- What you will do: Reproduce the full listing that appears beneath this instruction exactly.

- Available data:
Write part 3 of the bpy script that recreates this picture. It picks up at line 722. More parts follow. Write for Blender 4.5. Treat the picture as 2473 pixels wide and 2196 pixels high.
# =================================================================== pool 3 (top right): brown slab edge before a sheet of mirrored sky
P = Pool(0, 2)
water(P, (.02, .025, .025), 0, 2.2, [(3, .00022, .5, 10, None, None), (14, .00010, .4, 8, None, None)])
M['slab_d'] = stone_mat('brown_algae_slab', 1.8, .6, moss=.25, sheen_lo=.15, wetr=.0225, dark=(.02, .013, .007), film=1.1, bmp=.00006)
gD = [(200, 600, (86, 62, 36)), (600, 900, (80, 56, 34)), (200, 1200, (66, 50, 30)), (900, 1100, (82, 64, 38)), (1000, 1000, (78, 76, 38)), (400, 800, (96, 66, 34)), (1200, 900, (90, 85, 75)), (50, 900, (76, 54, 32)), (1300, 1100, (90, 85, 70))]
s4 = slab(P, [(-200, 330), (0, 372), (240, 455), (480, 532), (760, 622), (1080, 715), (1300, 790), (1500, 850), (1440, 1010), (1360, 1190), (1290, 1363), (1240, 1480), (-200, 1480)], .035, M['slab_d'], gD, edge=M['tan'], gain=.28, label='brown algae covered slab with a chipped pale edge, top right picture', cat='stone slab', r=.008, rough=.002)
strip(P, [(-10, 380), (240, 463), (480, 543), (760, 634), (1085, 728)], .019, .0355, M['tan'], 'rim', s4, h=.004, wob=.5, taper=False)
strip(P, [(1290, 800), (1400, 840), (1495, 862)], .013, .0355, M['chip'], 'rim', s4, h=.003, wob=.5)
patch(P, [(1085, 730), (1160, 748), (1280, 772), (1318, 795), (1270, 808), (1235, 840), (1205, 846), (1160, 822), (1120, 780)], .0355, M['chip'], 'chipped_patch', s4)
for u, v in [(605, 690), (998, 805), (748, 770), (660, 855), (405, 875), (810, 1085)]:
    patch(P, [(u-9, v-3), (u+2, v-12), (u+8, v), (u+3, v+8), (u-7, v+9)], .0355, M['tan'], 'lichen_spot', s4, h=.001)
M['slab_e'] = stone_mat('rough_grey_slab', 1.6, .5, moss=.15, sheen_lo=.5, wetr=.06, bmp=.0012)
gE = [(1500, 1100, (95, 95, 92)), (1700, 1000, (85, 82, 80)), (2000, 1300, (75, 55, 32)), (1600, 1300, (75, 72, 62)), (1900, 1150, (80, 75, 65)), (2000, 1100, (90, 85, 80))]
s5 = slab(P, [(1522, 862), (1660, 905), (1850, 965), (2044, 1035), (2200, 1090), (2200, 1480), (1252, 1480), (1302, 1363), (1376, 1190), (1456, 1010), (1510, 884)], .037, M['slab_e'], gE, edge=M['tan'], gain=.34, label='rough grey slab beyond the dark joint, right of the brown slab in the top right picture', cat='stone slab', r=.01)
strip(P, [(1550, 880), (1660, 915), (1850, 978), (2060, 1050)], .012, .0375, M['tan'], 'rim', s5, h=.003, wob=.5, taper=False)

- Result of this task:
Write part 3 of the bpy script that recreates this picture. It picks up at line 722. More parts follow. Write for Blender 4.5. Treat the picture as 2473 pixels wide and 2196 pixels high.
# =================================================================== pool 3 (top right): brown slab edge before a sheet of mirrored sky
P = Pool(0, 2)
water(P, (.02, .025, .025), 0, 2.2, [(3, .00022, .5, 10, None, None), (14, .00010, .4, 8, None, None)])
M['slab_d'] = stone_mat('brown_algae_slab', 1.8, .6, moss=.25, sheen_lo=.15, wetr=.0225, dark=(.02, .013, .007), film=1.1, bmp=.00006)
gD = [(200, 600, (86, 62, 36)), (600, 900, (80, 56, 34)), (200, 1200, (66, 50, 30)), (900, 1100, (82, 64, 38)), (1000, 1000, (78, 76, 38)), (400, 800, (96, 66, 34)), (1200, 900, (90, 85, 75)), (50, 900, (76, 54, 32)), (1300, 1100, (90, 85, 70))]
s4 = slab(P, [(-200, 330), (0, 372), (240, 455), (480, 532), (760, 622), (1080, 715), (1300, 790), (1500, 850), (1440, 1010), (1360, 1190), (1290, 1363), (1240, 1480), (-200, 1480)], .035, M['slab_d'], gD, edge=M['tan'], gain=.28, label='brown algae covered slab with a chipped pale edge, top right picture', cat='stone slab', r=.008, rough=.002)
strip(P, [(-10, 380), (240, 463), (480, 543), (760, 634), (1085, 728)], .019, .0355, M['tan'], 'rim', s4, h=.004, wob=.5, taper=False)
strip(P, [(1290, 800), (1400, 840), (1495, 862)], .013, .0355, M['chip'], 'rim', s4, h=.003, wob=.5)
patch(P, [(1085, 730), (1160, 748), (1280, 772), (1318, 795), (1270, 808), (1235, 840), (1205, 846), (1160, 822), (1120, 780)], .0355, M['chip'], 'chipped_patch', s4)
for u, v in [(605, 690), (998, 805), (748, 770), (660, 855), (405, 875), (810, 1085)]:
    patch(P, [(u-9, v-3), (u+2, v-12), (u+8, v), (u+3, v+8), (u-7, v+9)], .0355, M['tan'], 'lichen_spot', s4, h=.001)
M['slab_e'] = stone_mat('rough_grey_slab', 1.6, .5, moss=.15, sheen_lo=.5, wetr=.06, bmp=.0012)
gE = [(1500, 1100, (95, 95, 92)), (1700, 1000, (85, 82, 80)), (2000, 1300, (75, 55, 32)), (1600, 1300, (75, 72, 62)), (1900, 1150, (80, 75, 65)), (2000, 1100, (90, 85, 80))]
s5 = slab(P, [(1522, 862), (1660, 905), (1850, 965), (2044, 1035), (2200, 1090), (2200, 1480), (1252, 1480), (1302, 1363), (1376, 1190), (1456, 1010), (1510, 884)], .037, M['slab_e'], gE, edge=M['tan'], gain=.34, label='rough grey slab beyond the dark joint, right of the brown slab in the top right picture', cat='stone slab', r=.01)
strip(P, [(1550, 880), (1660, 915), (1850, 978), (2060, 1050)], .012, .0375, M['tan'], 'rim', s5, h=.003, wob=.5, taper=False)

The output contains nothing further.